Caden's Life
I thought about Caden* again today. It happens every time I sit down at the piano. For a year in high school, my mother had arranged for me to have free piano lessons from a kind neighbor who lived down the street. I babysat her children for an hour every week, and in exchange, she gave me a 30- minute piano lesson.
The lady had two
children, a girl who was about 5 years old, and a 3-year-old, Caden. The thing
about Caden was that his mother had contracted toxoplasmosis when she was
pregnant with him (that’s the thing they warn pregnant women about and why they
should avoid changing kitty litter) and the result for Caden was severe birth
defects. At 3 years old, he sat in a special chair most of the time. He could
not walk, he could not crawl, and though he was bigger than a 6-month-old,
developmentally he could do only about what a 6-month-old could do. As far as his future was concerned, children
with his condition did not usually live past their 10th birthday.
Occasionally, he
would startle, arch his back and begin to cry.

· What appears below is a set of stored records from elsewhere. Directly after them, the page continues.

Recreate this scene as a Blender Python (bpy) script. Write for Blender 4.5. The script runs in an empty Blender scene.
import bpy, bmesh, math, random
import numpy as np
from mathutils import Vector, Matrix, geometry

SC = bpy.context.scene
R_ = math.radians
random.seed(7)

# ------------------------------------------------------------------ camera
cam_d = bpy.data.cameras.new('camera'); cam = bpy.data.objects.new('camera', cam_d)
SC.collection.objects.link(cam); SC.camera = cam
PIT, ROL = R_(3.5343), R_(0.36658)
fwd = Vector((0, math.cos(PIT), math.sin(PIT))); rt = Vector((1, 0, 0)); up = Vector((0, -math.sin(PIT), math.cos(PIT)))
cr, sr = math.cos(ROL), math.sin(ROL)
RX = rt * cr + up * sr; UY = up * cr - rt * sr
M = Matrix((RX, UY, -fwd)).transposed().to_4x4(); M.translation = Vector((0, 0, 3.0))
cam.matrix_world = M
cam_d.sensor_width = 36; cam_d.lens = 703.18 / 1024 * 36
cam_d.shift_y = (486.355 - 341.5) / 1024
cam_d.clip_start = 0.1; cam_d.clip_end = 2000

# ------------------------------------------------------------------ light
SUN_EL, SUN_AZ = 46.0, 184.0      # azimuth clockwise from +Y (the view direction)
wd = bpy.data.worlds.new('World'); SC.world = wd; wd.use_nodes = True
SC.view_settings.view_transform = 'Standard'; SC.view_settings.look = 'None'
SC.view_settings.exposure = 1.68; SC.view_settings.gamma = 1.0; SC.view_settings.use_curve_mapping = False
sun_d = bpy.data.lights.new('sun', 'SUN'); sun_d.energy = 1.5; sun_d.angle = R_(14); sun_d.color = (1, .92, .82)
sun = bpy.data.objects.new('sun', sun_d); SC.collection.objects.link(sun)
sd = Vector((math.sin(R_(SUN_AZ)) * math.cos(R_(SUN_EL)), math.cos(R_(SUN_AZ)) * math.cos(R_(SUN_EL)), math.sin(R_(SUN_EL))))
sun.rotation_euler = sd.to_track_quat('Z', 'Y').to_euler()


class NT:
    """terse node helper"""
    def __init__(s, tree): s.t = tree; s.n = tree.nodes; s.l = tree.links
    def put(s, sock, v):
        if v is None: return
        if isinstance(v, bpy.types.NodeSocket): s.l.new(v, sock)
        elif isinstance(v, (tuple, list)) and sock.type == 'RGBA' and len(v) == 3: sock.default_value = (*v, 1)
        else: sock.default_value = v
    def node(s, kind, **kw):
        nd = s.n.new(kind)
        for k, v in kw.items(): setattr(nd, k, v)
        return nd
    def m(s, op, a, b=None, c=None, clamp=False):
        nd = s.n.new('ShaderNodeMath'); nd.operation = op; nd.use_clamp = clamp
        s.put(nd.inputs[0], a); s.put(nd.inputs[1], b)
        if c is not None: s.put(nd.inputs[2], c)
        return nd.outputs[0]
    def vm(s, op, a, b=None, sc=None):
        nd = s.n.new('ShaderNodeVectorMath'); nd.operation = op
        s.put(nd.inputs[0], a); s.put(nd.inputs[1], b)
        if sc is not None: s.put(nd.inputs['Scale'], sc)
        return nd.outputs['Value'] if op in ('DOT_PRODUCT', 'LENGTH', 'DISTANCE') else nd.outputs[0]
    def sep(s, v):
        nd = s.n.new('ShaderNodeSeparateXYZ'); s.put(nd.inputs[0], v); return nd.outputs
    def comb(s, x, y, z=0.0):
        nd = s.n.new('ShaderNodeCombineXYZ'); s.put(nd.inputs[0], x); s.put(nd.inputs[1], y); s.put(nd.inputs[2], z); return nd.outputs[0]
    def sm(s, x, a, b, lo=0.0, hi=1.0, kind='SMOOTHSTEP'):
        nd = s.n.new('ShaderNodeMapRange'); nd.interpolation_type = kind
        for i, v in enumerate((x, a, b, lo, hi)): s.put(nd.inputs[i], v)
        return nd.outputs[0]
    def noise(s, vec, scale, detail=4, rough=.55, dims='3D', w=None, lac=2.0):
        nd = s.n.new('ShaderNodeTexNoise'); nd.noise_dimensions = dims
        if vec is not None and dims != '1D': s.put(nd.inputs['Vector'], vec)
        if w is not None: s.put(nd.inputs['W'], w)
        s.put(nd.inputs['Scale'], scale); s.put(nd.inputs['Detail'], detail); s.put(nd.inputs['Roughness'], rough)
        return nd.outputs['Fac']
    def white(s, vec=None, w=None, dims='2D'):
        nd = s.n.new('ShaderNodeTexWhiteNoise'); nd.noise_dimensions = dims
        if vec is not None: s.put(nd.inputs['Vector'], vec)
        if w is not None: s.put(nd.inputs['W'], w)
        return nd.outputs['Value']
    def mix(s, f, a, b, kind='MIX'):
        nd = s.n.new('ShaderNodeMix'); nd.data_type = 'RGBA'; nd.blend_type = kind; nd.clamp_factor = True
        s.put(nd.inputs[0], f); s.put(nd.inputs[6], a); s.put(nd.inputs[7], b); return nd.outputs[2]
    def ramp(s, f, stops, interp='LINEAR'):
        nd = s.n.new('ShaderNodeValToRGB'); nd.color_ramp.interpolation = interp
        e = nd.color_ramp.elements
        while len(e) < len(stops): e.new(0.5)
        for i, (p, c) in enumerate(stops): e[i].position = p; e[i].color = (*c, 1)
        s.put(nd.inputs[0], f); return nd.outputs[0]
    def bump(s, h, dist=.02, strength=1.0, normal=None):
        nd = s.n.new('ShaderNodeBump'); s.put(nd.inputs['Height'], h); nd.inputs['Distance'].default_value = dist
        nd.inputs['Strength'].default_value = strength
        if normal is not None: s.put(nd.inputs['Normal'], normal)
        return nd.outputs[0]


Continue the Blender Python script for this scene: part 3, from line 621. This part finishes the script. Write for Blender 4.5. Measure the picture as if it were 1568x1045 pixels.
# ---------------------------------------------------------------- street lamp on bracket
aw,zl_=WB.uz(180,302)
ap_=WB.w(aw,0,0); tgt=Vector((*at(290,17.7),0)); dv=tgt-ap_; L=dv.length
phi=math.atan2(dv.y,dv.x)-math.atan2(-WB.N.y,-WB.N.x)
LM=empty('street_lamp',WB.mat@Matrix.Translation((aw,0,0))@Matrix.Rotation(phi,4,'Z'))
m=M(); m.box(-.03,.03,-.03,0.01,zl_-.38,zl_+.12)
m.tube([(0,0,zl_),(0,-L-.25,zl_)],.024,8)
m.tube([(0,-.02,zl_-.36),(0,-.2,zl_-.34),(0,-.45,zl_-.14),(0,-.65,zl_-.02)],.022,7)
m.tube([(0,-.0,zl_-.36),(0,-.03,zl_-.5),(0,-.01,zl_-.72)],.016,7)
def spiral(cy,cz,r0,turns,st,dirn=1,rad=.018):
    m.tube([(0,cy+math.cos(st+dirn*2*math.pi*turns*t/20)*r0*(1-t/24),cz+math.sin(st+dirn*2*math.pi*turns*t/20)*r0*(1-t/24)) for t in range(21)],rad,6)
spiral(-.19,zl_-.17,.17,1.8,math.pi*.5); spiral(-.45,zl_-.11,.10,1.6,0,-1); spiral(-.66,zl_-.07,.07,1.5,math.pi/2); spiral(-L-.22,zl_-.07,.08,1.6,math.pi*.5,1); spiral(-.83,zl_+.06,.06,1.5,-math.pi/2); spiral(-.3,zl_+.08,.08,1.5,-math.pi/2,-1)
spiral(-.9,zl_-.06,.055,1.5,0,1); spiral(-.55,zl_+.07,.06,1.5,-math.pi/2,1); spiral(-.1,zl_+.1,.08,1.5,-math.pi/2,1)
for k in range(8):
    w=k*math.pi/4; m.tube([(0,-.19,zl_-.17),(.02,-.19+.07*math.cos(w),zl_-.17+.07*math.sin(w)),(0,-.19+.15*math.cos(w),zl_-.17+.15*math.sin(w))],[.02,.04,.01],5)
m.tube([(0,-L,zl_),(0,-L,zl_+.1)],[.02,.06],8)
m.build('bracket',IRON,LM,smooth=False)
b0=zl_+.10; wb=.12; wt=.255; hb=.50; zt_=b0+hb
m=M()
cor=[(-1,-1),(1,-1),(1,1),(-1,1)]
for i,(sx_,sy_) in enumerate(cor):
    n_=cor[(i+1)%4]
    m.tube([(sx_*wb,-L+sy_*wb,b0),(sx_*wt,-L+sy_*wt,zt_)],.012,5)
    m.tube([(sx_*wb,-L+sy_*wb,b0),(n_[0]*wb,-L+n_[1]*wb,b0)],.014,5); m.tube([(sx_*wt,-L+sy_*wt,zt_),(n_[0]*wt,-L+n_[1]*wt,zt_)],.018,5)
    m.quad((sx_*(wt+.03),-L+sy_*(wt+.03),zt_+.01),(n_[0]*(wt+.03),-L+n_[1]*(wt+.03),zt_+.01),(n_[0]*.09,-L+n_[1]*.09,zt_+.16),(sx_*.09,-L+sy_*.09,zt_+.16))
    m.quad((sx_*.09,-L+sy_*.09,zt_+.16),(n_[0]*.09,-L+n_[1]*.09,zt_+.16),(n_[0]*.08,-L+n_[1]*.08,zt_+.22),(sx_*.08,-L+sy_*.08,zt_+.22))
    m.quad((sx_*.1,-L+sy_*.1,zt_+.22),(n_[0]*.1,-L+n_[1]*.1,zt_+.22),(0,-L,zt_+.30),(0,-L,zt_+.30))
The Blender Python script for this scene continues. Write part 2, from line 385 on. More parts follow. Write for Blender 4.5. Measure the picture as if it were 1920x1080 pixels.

His mother would take him out the
chair, rock him, and calm him and eventually he would calm back down and smile
at her again.
Other than the
startling and arching, Caden was a happy child. He smiled, he cooed, he made
noises, he attempted a few simple words, and he loved to sit under the blue sky
in a special swing in his backyard. He loved faces, and he loved people. His
older sister accepted his differences with ease, and though his mother sometimes
looked troubled, she cuddled him, carried him around, and loved gazing into his
face.
They were
Christians and believed that Caden was a special gift from God. I agree with
them. Once you got to know him, Caden was just any other baby, any other little
child with their own personality and their own likes (Winnie the Pooh) and dislikes
(being left alone.) I have no idea if the help of a 15-year-old one hour a week
actually made Caden’s mother’s load easier, but I do know that Caden blessed
me. I was blessed to see how a family behaves who has a special needs child,
and it was oddly normal and oddly comforting. To them, Caden was just a member
of the family. Last I heard, he was
still alive at about 8 years old, still sitting in a special chair, still using
basic words, still wearing diapers, but still smiling. I lost track of that
family long ago, and Caden is now most likely gone. I have no doubt that he is
whole and healthy in the arms of Jesus.
How do we assess
the worth of a life like Caden’s? In his short life, there was pain, but there
was also sunshine, smiles, a sister, a mother and father, and of course, Winnie
the Pooh. I know some able-bodied people who are not so lucky as Caden.
So when I sit down
to re-learn all the piano I’ve forgotten over the past 20 years, my heart
always goes back to Caden, and how his family modeled love and the value of all life.
*I am not in contact with this family and do not have permission to publish their son's real name.